-- Collected data --
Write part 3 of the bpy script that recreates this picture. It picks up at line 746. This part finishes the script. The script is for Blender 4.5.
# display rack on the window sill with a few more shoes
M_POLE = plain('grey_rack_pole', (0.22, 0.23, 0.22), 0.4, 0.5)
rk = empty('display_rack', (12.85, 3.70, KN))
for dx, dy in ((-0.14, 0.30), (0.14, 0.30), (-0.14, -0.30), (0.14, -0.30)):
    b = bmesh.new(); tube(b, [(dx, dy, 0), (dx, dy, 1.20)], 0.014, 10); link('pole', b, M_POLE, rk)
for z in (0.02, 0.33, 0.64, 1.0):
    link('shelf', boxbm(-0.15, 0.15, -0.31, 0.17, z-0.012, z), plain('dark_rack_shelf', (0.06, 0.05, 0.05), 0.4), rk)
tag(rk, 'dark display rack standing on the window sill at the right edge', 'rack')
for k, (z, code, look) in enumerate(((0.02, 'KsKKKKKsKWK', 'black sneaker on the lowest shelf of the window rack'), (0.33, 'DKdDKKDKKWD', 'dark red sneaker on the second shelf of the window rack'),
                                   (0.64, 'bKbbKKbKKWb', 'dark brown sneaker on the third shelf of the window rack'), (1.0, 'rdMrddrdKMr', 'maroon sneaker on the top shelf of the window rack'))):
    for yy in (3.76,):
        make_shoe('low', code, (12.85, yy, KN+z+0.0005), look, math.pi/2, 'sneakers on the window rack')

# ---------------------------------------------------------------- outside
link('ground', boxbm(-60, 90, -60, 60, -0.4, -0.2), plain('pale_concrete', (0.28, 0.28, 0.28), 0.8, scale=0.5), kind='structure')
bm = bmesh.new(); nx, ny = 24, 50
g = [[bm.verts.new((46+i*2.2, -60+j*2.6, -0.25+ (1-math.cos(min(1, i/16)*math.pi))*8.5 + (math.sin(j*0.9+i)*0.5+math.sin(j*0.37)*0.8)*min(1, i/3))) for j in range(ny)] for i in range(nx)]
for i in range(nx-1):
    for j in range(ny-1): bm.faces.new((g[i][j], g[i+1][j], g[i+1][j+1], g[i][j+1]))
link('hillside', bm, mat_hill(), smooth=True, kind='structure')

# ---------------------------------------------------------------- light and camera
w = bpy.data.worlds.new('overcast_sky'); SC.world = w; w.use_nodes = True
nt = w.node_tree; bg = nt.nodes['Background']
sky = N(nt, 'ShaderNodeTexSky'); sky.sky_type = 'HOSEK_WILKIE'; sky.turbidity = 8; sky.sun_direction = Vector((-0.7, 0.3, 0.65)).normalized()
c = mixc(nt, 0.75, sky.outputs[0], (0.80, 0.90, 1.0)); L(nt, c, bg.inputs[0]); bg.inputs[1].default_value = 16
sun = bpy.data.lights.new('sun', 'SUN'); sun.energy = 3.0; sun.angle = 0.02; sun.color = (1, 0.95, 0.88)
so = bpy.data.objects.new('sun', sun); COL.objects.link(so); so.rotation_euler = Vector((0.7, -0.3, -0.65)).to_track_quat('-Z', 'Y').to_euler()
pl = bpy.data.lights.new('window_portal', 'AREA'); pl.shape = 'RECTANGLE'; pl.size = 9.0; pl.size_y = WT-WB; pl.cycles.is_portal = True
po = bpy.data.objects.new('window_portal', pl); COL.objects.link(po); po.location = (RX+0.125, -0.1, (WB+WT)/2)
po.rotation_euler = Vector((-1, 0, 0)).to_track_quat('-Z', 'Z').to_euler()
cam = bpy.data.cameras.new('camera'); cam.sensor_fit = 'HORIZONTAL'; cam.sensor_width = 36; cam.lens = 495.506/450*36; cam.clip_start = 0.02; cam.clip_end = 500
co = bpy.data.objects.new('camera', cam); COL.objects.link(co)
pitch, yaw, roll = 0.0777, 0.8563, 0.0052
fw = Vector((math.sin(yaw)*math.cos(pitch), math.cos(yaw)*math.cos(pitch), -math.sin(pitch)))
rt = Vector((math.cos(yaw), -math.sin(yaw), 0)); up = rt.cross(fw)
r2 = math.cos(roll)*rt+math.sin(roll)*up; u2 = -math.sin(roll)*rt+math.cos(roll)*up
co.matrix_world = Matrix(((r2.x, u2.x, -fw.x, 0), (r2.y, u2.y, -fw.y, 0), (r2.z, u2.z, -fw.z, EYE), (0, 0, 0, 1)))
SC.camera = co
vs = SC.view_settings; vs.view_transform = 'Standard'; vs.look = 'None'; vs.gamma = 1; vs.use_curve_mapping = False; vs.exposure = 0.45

-- Given instruction --
Reproduce the data in its entirety, matching each character.

-- Output --
Write part 3 of the bpy script that recreates this picture. It picks up at line 746. This part finishes the script. The script is for Blender 4.5.
# display rack on the window sill with a few more shoes
M_POLE = plain('grey_rack_pole', (0.22, 0.23, 0.22), 0.4, 0.5)
rk = empty('display_rack', (12.85, 3.70, KN))
for dx, dy in ((-0.14, 0.30), (0.14, 0.30), (-0.14, -0.30), (0.14, -0.30)):
    b = bmesh.new(); tube(b, [(dx, dy, 0), (dx, dy, 1.20)], 0.014, 10); link('pole', b, M_POLE, rk)
for z in (0.02, 0.33, 0.64, 1.0):
    link('shelf', boxbm(-0.15, 0.15, -0.31, 0.17, z-0.012, z), plain('dark_rack_shelf', (0.06, 0.05, 0.05), 0.4), rk)
tag(rk, 'dark display rack standing on the window sill at the right edge', 'rack')
for k, (z, code, look) in enumerate(((0.02, 'KsKKKKKsKWK', 'black sneaker on the lowest shelf of the window rack'), (0.33, 'DKdDKKDKKWD', 'dark red sneaker on the second shelf of the window rack'),
                                   (0.64, 'bKbbKKbKKWb', 'dark brown sneaker on the third shelf of the window rack'), (1.0, 'rdMrddrdKMr', 'maroon sneaker on the top shelf of the window rack'))):
    for yy in (3.76,):
        make_shoe('low', code, (12.85, yy, KN+z+0.0005), look, math.pi/2, 'sneakers on the window rack')

# ---------------------------------------------------------------- outside
link('ground', boxbm(-60, 90, -60, 60, -0.4, -0.2), plain('pale_concrete', (0.28, 0.28, 0.28), 0.8, scale=0.5), kind='structure')
bm = bmesh.new(); nx, ny = 24, 50
g = [[bm.verts.new((46+i*2.2, -60+j*2.6, -0.25+ (1-math.cos(min(1, i/16)*math.pi))*8.5 + (math.sin(j*0.9+i)*0.5+math.sin(j*0.37)*0.8)*min(1, i/3))) for j in range(ny)] for i in range(nx)]
for i in range(nx-1):
    for j in range(ny-1): bm.faces.new((g[i][j], g[i+1][j], g[i+1][j+1], g[i][j+1]))
link('hillside', bm, mat_hill(), smooth=True, kind='structure')

# ---------------------------------------------------------------- light and camera
w = bpy.data.worlds.new('overcast_sky'); SC.world = w; w.use_nodes = True
nt = w.node_tree; bg = nt.nodes['Background']
sky = N(nt, 'ShaderNodeTexSky'); sky.sky_type = 'HOSEK_WILKIE'; sky.turbidity = 8; sky.sun_direction = Vector((-0.7, 0.3, 0.65)).normalized()
c = mixc(nt, 0.75, sky.outputs[0], (0.80, 0.90, 1.0)); L(nt, c, bg.inputs[0]); bg.inputs[1].default_value = 16
sun = bpy.data.lights.new('sun', 'SUN'); sun.energy = 3.0; sun.angle = 0.02; sun.color = (1, 0.95, 0.88)
so = bpy.data.objects.new('sun', sun); COL.objects.link(so); so.rotation_euler = Vector((0.7, -0.3, -0.65)).to_track_quat('-Z', 'Y').to_euler()
pl = bpy.data.lights.new('window_portal', 'AREA'); pl.shape = 'RECTANGLE'; pl.size = 9.0; pl.size_y = WT-WB; pl.cycles.is_portal = True
po = bpy.data.objects.new('window_portal', pl); COL.objects.link(po); po.location = (RX+0.125, -0.1, (WB+WT)/2)
po.rotation_euler = Vector((-1, 0, 0)).to_track_quat('-Z', 'Z').to_euler()
cam = bpy.data.cameras.new('camera'); cam.sensor_fit = 'HORIZONTAL'; cam.sensor_width = 36; cam.lens = 495.506/450*36; cam.clip_start = 0.02; cam.clip_end = 500
co = bpy.data.objects.new('camera', cam); COL.objects.link(co)
pitch, yaw, roll = 0.0777, 0.8563, 0.0052
fw = Vector((math.sin(yaw)*math.cos(pitch), math.cos(yaw)*math.cos(pitch), -math.sin(pitch)))
rt = Vector((math.cos(yaw), -math.sin(yaw), 0)); up = rt.cross(fw)
r2 = math.cos(roll)*rt+math.sin(roll)*up; u2 = -math.sin(roll)*rt+math.cos(roll)*up
co.matrix_world = Matrix(((r2.x, u2.x, -fw.x, 0), (r2.y, u2.y, -fw.y, 0), (r2.z, u2.z, -fw.z, EYE), (0, 0, 0, 1)))
SC.camera = co
vs = SC.view_settings; vs.view_transform = 'Standard'; vs.look = 'None'; vs.gamma = 1; vs.use_curve_mapping = False; vs.exposure = 0.45